Publisher: Louisiana State Uni­versity Press

Pages: 298

Price: $22.95

Review Author:

Would you want your daughter to marry a liberal? This is no mere drollery in the South, where many folks view liberal­ism as a crime against nature, something akin to, say, molest­ing small animals. Like the pro­verbial Negro at a Klan meeting, the Southern liberal has not found an effusive welcome. Re­cent biographies of Lillian Smith and Clarence Nixon show why.

As novelist and journalist from the 1930s through the 1960s, Smith campaigned indefatigably against racial segrega­tion. Though her cause was flaw­less, she was not. She indulged in lugubrious self-pity, attributing her lack of fame as a novelist to the machinations of New York critics. She could be amazingly muddleheaded at times, as when she once indicted the South for a “totalitarianism” comparable to the Soviet brand. She dismissed Faulkner as “not mature psycho­logically and socially” and aver­red that he did not understand blacks (this, of the author of Light in August and Go Down, Moses). But she loved the South, remained there all her life, and seldom faltered in her faith in its basic decency.

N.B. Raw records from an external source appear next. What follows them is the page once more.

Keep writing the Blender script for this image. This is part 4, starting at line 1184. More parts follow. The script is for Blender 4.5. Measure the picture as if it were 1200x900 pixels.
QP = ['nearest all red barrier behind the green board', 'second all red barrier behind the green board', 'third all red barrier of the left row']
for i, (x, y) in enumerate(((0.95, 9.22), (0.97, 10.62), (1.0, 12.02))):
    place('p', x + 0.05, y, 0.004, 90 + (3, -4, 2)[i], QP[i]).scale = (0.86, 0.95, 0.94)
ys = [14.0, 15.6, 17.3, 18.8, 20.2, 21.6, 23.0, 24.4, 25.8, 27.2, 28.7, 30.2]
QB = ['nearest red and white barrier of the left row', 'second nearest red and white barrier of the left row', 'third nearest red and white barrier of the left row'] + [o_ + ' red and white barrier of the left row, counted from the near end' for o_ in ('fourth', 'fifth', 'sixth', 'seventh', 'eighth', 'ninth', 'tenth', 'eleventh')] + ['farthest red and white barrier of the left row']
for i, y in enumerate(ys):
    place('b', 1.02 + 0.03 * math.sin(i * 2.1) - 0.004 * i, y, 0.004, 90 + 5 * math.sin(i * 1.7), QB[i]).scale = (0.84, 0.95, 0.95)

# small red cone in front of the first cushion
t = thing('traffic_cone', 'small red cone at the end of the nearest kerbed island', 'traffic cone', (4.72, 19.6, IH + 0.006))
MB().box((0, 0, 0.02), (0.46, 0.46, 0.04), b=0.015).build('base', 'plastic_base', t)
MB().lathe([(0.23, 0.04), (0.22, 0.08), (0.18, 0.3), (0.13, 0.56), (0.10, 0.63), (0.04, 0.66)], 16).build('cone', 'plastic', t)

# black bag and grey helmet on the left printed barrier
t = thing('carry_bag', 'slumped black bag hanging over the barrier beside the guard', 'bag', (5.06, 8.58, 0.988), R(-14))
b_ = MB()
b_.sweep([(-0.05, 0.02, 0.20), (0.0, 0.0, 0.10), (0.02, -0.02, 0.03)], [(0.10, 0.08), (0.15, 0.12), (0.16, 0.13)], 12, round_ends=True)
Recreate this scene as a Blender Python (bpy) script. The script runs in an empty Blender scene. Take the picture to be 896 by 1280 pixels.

Clarence Nixon cobbled his liberalism out of “Jeffersonian agrarianism, Wilsonian pragma­tism and hillbilly realism.” In the 1930s he pledged loyalty to the New Deal; he spent the rest of his life seeking — as teacher, writ­er, and social activist — to pro­mote its tenets. As a contributor to the Agrarian symposium I’ll Take My Stand, he expressed what would be an enduring hos­tility to unbridled corporate America; he became, as Sarah Shouse remarks, “one of the South’s leading critics of modern capitalism.” Like Smith, Nixon’s heart lay in Dixie; he, too, re­fused to abandon it for the more liberal climes of the North. He knew, as did Smith, that not all noble causes are lost ones.